Vangelo, sino a Marco, era una notizia: l’annuncio della vittoria militare, la visita o la disposizione dell’Imperatore per una città, la nascita o l’ascesa al trono di un re. Marco assume la parola comune vangelo e, dal senso comune, la fa evolvere al senso eccelso: la notizia di rilievo assoluto, in ragione di Dio che ordina sia annunziata, per il contenuto della morte e risurrezione del Cristo di Dio, muta la condizione dei destinatari che accolgono la notizia. Da  iniziatore del genere letterario ‘vangelo” – questo Marco è – offre alla comunità un libro come segno della memoria della fede. Discepoli e comunità continueranno sia a riferirsi al kerigma, all’annunzio liberante della morte e risurrezione di Cristo. Ogni discepolo e la chiesa stessa,  come si narra nel vangelo di Marco, continueranno a domandarsi chi sia costui. Sentiranno l’interrogativo dello stesso Cristo: “ma voi chi dite che io sia? Nella fede sperimenterà che la potenza della quale Cristo è stato costituito è a loro partecipata. Dando testimonianza e risposta: come Pietro, a metà del vangelo (8,29), come il centurione romano ai piedi della croce (15,39).

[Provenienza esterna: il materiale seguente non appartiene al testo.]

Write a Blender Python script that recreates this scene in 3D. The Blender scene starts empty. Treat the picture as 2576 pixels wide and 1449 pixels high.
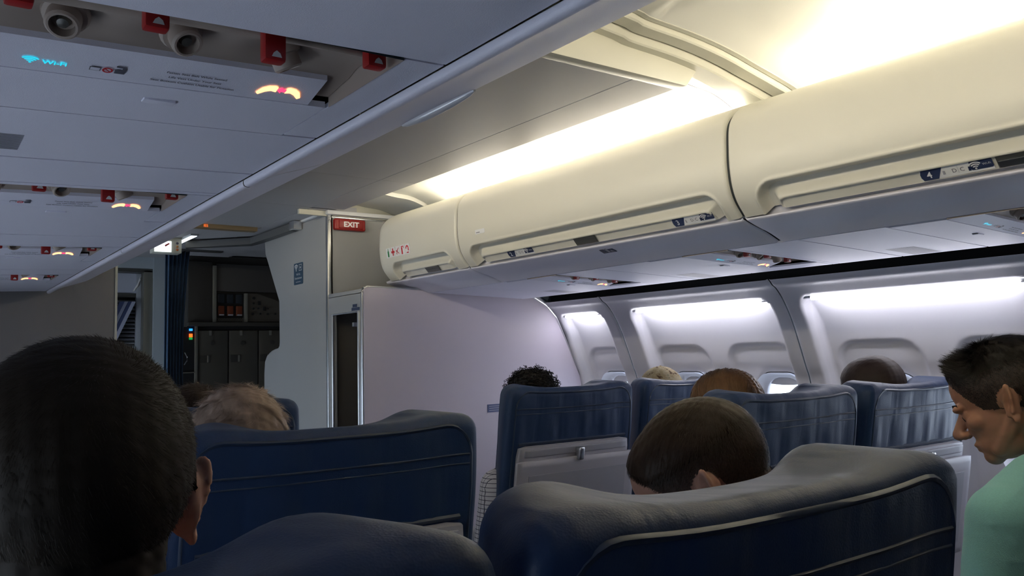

Il primo versetto di tutto il vangelo e che ascoltiamo da Marco questa domenica è una specie di titolo: il vangelo che Gesù annunzia con parole e azione è Egli stesso, il Cristo (8,29), il Figlio di Dio (15,39). Emerge così tutta la paradossalità della fede: la notizia buona è l’ascesa sul trono della croce del Figlio di Dio. Il vangelo che si genera nel testo di Marco, inizia alla notizia buona pronunciata da Gesù, che è Gesù. «Inizio del vangelo di Gesù, Cristo, Figlio di Dio. Inizio del vangelo di Gesù, Cristo, Figlio di Dio», (Marco 1,1) ha valore normativo, è regola posta al principio e al fondamento della gioia vera che viene da Dio. Tutto il resto del vangelo è offerto al discepolo che si interroga e prova a corrispondere a questo “titolo”, non solo del testo del vangelo ma del vangelo che è Gesù. Marco prosegue poi con una serie di tre citazioni vetero testamentarie, tratte dal profeta Malachia, da Isaia e dal libro dell’Esodo. L’insieme delle citazioni compone un testo come se Dio si rivolgesse direttamente a Cristo: «a te che io mando per il definitivo esodo, faccio precedere uno che ti prepara la via». Non è il precursore il motivo della gioia, che sta nella indicazione dell’imminente arrivo del Signore nella vita del popolo. Segue la presentazione di Giovanni: egli battezza, con abluzione che è segno di conversione all’incontro col Signore. Il suo ministero viene accolto dal mondo giudaico. Viene accostato al profeta Elia. Della predicazione di Giovanni, Marco offre due versetti: «Dopo di me viene uno che è più forte di me… egli vi battezzerà con lo Spirito santo».

Tre elementi di raffronto tra la persona di Giovanni e quella di Gesù: tra le loro figure non c’è paragone, neanche si può proporre quello tra schiavo e padrone. Il suo battesimo, e forse già si intravede la morte di Cristo e il suo significato, impregnerà, inzupperà l’umanità di Spirito santo. Vinte saranno definitivamente le forze del male perché il Cristo è il forte, ha la forza di JHWH. La dichiarazione sull’improponibile confronto fra Giovanni e Gesù, offre il giusto senso delle proporzioni. La presenza del Messia sempre richiederà il ridimensionamento di ogni pretesa. Sotto questo aspetto, ogni riferirsi al Cristo e al suo vangelo, avrà in ciò il suo inizio, come Giovanni testimonia.